§ OBJECTIVE
How does the data below read from its first line through the line containing "d = ray(px, py); t = X/d.x;"? Print those lines exactly.
──────────
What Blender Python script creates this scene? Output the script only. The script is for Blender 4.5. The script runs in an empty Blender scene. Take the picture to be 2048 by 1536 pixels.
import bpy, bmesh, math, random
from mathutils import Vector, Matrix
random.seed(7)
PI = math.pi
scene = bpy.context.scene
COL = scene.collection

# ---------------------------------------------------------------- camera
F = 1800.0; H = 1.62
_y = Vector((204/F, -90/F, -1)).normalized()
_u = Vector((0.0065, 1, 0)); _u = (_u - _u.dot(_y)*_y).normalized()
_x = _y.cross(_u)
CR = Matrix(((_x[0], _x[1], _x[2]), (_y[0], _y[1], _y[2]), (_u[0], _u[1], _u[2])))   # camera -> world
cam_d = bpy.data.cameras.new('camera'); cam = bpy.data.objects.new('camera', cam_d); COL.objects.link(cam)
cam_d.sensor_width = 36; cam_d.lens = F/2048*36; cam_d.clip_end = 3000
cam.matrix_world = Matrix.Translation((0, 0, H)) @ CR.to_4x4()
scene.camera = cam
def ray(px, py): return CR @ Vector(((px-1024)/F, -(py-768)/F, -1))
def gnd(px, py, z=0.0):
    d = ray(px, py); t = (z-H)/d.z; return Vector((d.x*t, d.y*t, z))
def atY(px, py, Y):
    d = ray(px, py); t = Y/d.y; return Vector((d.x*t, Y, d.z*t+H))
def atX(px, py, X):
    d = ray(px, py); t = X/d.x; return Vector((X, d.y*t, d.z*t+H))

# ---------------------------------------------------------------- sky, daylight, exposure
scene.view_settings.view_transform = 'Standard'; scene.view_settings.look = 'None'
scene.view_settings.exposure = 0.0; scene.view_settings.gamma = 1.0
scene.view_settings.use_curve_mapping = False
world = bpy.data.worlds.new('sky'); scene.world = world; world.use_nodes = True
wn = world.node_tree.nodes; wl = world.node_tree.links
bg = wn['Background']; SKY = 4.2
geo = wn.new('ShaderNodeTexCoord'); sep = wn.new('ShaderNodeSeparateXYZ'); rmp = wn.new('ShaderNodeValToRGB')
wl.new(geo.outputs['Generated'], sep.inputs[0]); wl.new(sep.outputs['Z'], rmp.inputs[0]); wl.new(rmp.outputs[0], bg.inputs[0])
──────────
§ FULL OUTPUT
What Blender Python script creates this scene? Output the script only. The script is for Blender 4.5. The script runs in an empty Blender scene. Take the picture to be 2048 by 1536 pixels.
import bpy, bmesh, math, random
from mathutils import Vector, Matrix
random.seed(7)
PI = math.pi
scene = bpy.context.scene
COL = scene.collection

# ---------------------------------------------------------------- camera
F = 1800.0; H = 1.62
_y = Vector((204/F, -90/F, -1)).normalized()
_u = Vector((0.0065, 1, 0)); _u = (_u - _u.dot(_y)*_y).normalized()
_x = _y.cross(_u)
CR = Matrix(((_x[0], _x[1], _x[2]), (_y[0], _y[1], _y[2]), (_u[0], _u[1], _u[2])))   # camera -> world
cam_d = bpy.data.cameras.new('camera'); cam = bpy.data.objects.new('camera', cam_d); COL.objects.link(cam)
cam_d.sensor_width = 36; cam_d.lens = F/2048*36; cam_d.clip_end = 3000
cam.matrix_world = Matrix.Translation((0, 0, H)) @ CR.to_4x4()
scene.camera = cam
def ray(px, py): return CR @ Vector(((px-1024)/F, -(py-768)/F, -1))
def gnd(px, py, z=0.0):
    d = ray(px, py); t = (z-H)/d.z; return Vector((d.x*t, d.y*t, z))
def atY(px, py, Y):
    d = ray(px, py); t = Y/d.y; return Vector((d.x*t, Y, d.z*t+H))
def atX(px, py, X):
    d = ray(px, py); t = X/d.x; return Vector((X, d.y*t, d.z*t+H))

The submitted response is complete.